According to this story, Israel has just received an advanced, early warning radar system, as well the crew to operate it, from the United States. This represents a major step forward for American-Israeli defense integration and will greatly improve Israel’s ability to deal with ballistic missile threats.
While it’s being said that the deployment of this system may also reduce Israel’s margin for independent decision making on whether or not to attack Iran’s nuclear facilities, and this may be true, it’s also true that once the system is operational Israel will be vastly better prepared to deal with the Iranian retaliation to any such attack.
In any case there are two clear messages to Iran here. The first is that any missile they should now see fit to fire at Israel risks being intercepted at a much earlier stage in its flight, and the second is that strategic cooperation between Israel and the United States is growing ever closer and any major assault on the former is inevitably going to produce a response from the latter.

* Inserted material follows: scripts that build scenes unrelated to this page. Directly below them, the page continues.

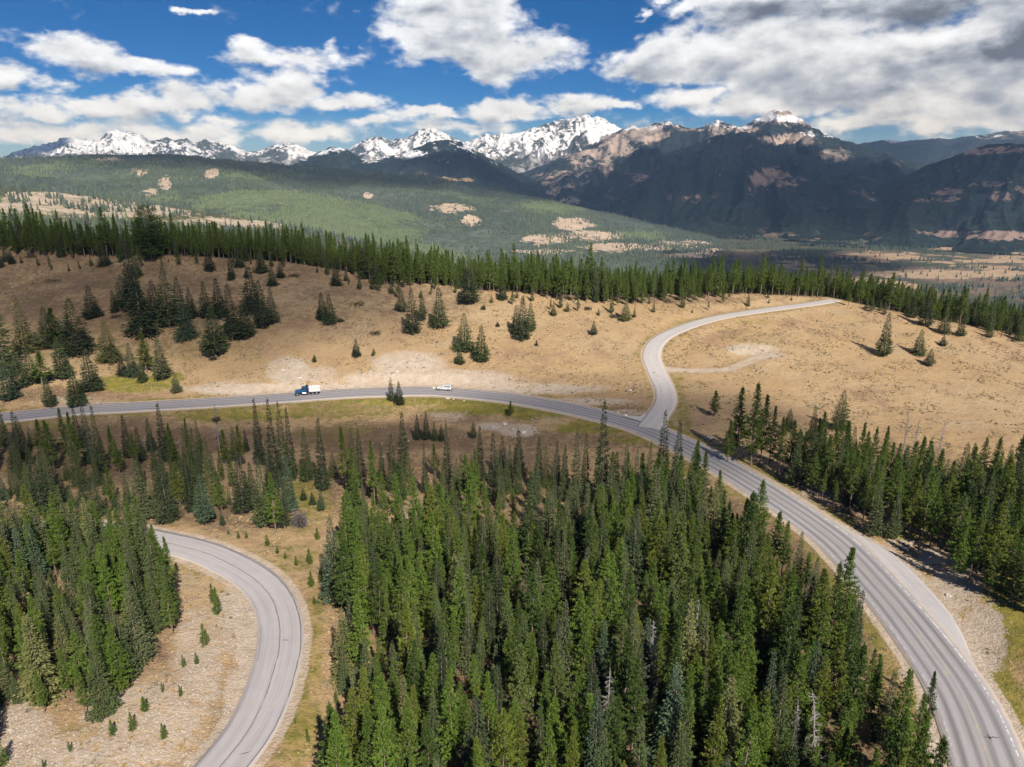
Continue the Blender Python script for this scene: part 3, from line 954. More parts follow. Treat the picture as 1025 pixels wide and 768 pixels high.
def stand(zone, px, spacing, hmean, hvar, spruce_share, seed, gaps=0.0, gap_scale=14.0, clear=2.2, keep_out=(), poly=None, min_gap=.62):
    rng = np.random.default_rng(seed)
    P = poly or world_poly(px)
    xs = [p[0] for p in P]; ys = [p[1] for p in P]
    area = (max(xs) - min(xs)) * (max(ys) - min(ys))
    n = int(area / spacing ** 2 * 5)
    X = rng.uniform(min(xs), max(xs), n); Y = rng.uniform(min(ys), max(ys), n)
    ok = inside(P, X, Y)
    if gaps: ok &= fbm(X / gap_scale + seed, Y / gap_scale, 3) > -0.9 + gaps
    X, Y = X[ok], Y[ok]
    for R, w in _RD[:3]:
        if not len(X): break
        d, _, j = near_road(X, Y, R)
        k = d > w + clear
        X, Y = X[k], Y[k]
    pts = np.array([p[:2] for p in PLACED]) if PLACED else np.zeros((0, 2))
    got = []
    size = fbm(X / 22 + 3 * seed, Y / 22, 2)
    for i in range(len(X)):
        x, y = X[i], Y[i]
        sp = spacing * rng.uniform(min_gap, 1.1)
        if len(pts) and (((pts - (x, y)) ** 2).sum(1) < (sp * .8) ** 2).any(): continue
        if got and ((np.array(got) - (x, y)) ** 2).sum(1).min() < sp ** 2: continue
        if any(math.hypot(x - a, y - b) < r for a, b, r in keep_out): continue
        got.append((x, y))
        H = max(4.0, hmean + hvar * rng.normal() + 2.5 * size[i])
        if rng.random() < .13: H *= rng.uniform(.4, .7)
        kd = 'spruce' if rng.random() < spruce_share else 'pine'
        rec(kd, x, y, H * (1.0 if kd == 'pine' else .95), zone)
    PLACED.extend((a, b, 1) for a, b in got)
    return got


def pxw(u, v, r):
    p = to_ground(u, v); return (p[0], p[1], r)


CENTRAL = [(345, 545), (372, 540), (400, 552), (432, 545), (470, 548), (505, 575), (530, 562), (560, 570), (600, 520), (650, 505), (700, 508), (745, 540), (800, 590), (850, 650), (890, 730), (912, 800), (930, 870), (935, 960), (340, 960), (337, 780), (360, 735), (339, 690), (356, 645), (334, 600)]
stand('dense', CENTRAL, 2.8, 12.5, 2.6, .33, 101, gaps=.22, keep_out=[pxw(505, 560, 5), pxw(470, 700, 3)])
stand('lower stand', [(-70, 556), (60, 545), (128, 549), (142, 572), (60, 578), (-70, 586)], 2.5, 12.6, 1.6, .55, 112)
stand('lower stand', [(-60, 552), (60, 543), (120, 548), (150, 564), (182, 606), (180, 636), (154, 650), (142, 690), (120, 712), (70, 722), (30, 720), (2, 700), (-20, 770), (-120, 760)], 2.9, 10.4, 1.7, .6, 102, gaps=.1)
stand('bank stand', [(722, 470), (760, 478), (800, 470), (835, 462), (870, 470), (905, 482), (950, 488), (1025, 490), (1110, 485), (1290, 490), (1300, 660), (1060, 640), (1010, 606), (985, 600), (940, 572), (900, 545), (860, 530), (800, 505), (760, 492)], 3.0, 12.6, 2.4, .25, 103, gaps=.14, clear=4.0, keep_out=[pxw(975, 625, 9), pxw(920, 560, 6)])
stand('verge', [(905, 690), (925, 690), (935, 730), (940, 770), (915, 780), (905, 730)], 3.4, 9.0, 1.5, .1, 104, clear=1.5)

stand('among the scattered conifers between the two roads', [(-60, 452), (60, 455), (130, 462), (210, 470), (250, 490), (255, 512), (215, 520), (120, 516), (-60, 520)], 5.0, 10.5, 2.6, .6, 107, gaps=.2)
stand('among the loose conifers above the dense forest', [(350, 500), (420, 492), (480, 482), (560, 490), (640, 505), (620, 530), (560, 562), (525, 540), (480, 548), (420, 530), (350, 540)], 4.6, 11.0, 2.4, .5, 108, gaps=.25, keep_out=[pxw(505, 520, 5), pxw(405, 512, 6)])

# the wood along the ridge: front rows by the picture, then over the crest
_rf = [to_ground(u, v)[:2] for u, v in ((-120, 252), (-40, 256), (0, 255), (60, 260), (110, 260), (200, 258), (260, 256), (300, 262), (340, 272), (372, 284), (400, 289), (440, 285), (470, 292), (520, 294), (560, 303), (600, 304), (640, 309), (665, 302), (700, 304), (740, 296), (780, 294), (815, 298), (842, 300), (866, 303), (900, 309), (940, 312), (985, 316), (1025, 320), (1110, 330))]
for i, p in enumerate(_rf):
    a_, r_ = math.atan2(*p), math.hypot(*p); r_ = min(r_, float(crest_r(a_)) + 2); _rf[i] = np.array((r_ * math.sin(a_), r_ * math.cos(a_)))
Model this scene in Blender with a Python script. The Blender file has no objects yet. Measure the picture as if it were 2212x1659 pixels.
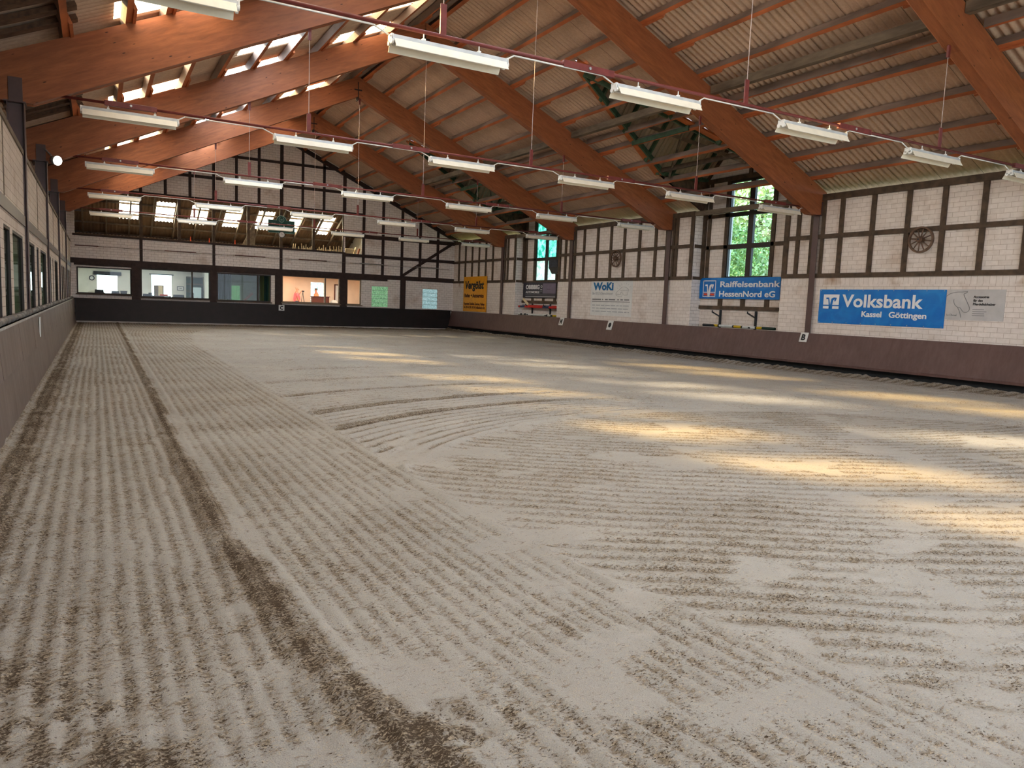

It might be said that this has been so for a long time. In the broadest sense this is true; the United States has played some role in every major conflict in the Middle East for the last six decades and has not always done so to favor Israel. However, there is a big step from being a power with hegemonic ambitions and thus obliged to take a position when things at the bar get a little boisterous around closing time, to building an ever-deeper military alliance with a state that, unlike some others in the region, Saudi Arabia for example, does not lack the social and cultural capital necessary to defend itself.